I understand that there will be some drag; there will be some resistance. Of course bookshops will not want to take on the risk in a kind of automatic way of acquiring books from overseas if they have to pay full price for them if they can’t return them. Of course, they’ll have to think carefully about it, but that’s a pull factor. There are push factors from America, from England, from India, from wherever, and those are unquantifiable, I think.
Essentially, I really do think the predicament is the Commission is making a set of recommendations that would have been completely comprehensible 60 years ago when there was effectively no Australian publishing industry, when we were dominated by multinationals and Australia was a kind of post office or distribution centre. They were bastards. They were exploiting Australia. It served their ends. They decided when they would publish a book, what the price would be, what the terms would be. They controlled the retail price. Australia was just a very nice little earner, thank you very much.
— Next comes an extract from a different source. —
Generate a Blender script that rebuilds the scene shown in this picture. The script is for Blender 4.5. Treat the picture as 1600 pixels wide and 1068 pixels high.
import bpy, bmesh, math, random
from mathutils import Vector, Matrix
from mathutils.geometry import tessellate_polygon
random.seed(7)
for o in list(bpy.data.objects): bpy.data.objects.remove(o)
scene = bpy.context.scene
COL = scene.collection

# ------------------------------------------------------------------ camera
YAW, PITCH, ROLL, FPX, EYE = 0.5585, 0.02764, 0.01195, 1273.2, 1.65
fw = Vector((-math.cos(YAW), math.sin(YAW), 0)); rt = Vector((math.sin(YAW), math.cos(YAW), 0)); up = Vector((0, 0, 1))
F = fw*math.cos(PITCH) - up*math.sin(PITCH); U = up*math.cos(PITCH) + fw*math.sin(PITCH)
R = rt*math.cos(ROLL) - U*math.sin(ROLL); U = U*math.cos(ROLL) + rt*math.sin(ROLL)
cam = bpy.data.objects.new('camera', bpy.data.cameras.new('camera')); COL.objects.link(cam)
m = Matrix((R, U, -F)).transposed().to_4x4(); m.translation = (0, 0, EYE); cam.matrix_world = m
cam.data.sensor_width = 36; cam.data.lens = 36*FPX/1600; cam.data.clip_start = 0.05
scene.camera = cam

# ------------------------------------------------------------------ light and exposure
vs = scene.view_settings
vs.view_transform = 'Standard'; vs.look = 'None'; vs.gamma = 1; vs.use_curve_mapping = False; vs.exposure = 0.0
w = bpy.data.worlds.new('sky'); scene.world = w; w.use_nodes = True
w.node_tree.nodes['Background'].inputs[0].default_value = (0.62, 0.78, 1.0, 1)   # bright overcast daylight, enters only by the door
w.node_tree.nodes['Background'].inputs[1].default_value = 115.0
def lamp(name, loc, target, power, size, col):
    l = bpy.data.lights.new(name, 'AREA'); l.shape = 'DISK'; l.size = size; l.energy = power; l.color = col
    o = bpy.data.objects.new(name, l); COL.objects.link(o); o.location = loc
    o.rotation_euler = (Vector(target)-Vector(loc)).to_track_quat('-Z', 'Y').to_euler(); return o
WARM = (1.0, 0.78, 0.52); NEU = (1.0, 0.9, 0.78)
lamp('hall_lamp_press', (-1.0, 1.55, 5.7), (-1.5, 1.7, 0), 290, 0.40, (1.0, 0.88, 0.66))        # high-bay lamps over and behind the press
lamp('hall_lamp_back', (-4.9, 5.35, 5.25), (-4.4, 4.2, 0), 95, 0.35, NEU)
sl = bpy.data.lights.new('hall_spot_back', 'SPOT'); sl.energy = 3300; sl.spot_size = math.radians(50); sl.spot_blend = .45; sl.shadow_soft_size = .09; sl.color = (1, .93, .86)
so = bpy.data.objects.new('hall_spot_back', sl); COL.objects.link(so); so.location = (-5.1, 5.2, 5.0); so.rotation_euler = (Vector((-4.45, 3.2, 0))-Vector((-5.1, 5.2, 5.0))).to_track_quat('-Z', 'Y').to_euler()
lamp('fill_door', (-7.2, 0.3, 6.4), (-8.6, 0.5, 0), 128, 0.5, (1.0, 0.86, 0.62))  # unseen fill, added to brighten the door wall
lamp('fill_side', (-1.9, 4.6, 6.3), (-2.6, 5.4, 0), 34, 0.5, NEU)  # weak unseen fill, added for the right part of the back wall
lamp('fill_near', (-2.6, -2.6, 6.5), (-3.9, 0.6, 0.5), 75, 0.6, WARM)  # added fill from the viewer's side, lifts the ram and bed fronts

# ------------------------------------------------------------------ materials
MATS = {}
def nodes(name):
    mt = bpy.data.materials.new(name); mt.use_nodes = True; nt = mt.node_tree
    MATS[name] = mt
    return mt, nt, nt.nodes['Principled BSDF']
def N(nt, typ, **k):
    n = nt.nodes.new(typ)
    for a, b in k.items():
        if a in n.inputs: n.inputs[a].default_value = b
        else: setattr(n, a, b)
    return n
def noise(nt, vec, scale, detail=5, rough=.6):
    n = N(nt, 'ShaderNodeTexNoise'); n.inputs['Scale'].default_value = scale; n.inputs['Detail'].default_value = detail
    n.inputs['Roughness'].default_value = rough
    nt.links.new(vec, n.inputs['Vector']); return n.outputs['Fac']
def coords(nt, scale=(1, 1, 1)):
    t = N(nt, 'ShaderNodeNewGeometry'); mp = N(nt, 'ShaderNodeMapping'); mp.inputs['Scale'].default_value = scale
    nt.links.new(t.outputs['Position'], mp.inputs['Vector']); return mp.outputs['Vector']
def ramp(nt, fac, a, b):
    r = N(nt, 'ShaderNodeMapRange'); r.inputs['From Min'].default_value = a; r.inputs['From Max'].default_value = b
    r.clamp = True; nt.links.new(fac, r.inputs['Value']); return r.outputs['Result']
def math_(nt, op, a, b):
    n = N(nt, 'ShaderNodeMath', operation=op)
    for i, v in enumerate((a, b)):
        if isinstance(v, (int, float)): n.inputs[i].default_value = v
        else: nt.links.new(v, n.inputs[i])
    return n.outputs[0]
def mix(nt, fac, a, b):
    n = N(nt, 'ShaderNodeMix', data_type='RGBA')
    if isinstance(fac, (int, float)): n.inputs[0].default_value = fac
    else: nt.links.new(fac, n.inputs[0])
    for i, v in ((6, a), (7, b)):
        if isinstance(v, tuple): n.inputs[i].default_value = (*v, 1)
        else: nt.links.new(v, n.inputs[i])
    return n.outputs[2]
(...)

These kinds of recommendations, doing away with PIRs, would have made quite a lot of sense then.
Unfortunately, since then, under the protection or the umbrella of the rules which have been enacted, an indigenous industry has developed, indigenous publishes, real publishers, world-class publishers. They guy who spoke to you before, Michael Heyward, is one of the best publishers on the planet. He’s got an international reputation. He’s amazing. He’s incredible. He’s been able to build his business under the umbrella of the current situation. So have we and so have other Australian publishers.
We, in turn, have fed books into the Australian bookselling industry that would never come into Australia because we have insight into books that matter and books that work. That’s what a publisher is. A publisher is essentially somebody who is prepared to take a risk on books they believe in. We do all those things. We bring authors into Australia for writers’ festivals. We give the media an enormous amount of material that they can fill the air with, that they can fill print space with. All of these things publishers are responsible for and we do it because we have been able to develop under the rules that exist currently.
As I said before, we’re not getting subsidies. We’re not an industry which is a mendicant industry. In fact, the amount of money that goes to this industry from the government is derisory compared to many other industries in the country. There’s no deals. There’s no sort of amazing stuff that goes on which means that there are conspiracies against the consumer. It is what it is. You see what you get. It’s in the bookshop. It’s at a price. You buy it. You either like it or you don’t buy it. We live on our nerves. We live on our judgment. All we ask is to be left alone. We’re not doing anyone any harm. We’re actually contributing something significant to the culture and all of us in the industry are doing it because we care about it and believe in it. For that, every five or six years we’re hit about the head and told to get out of the way.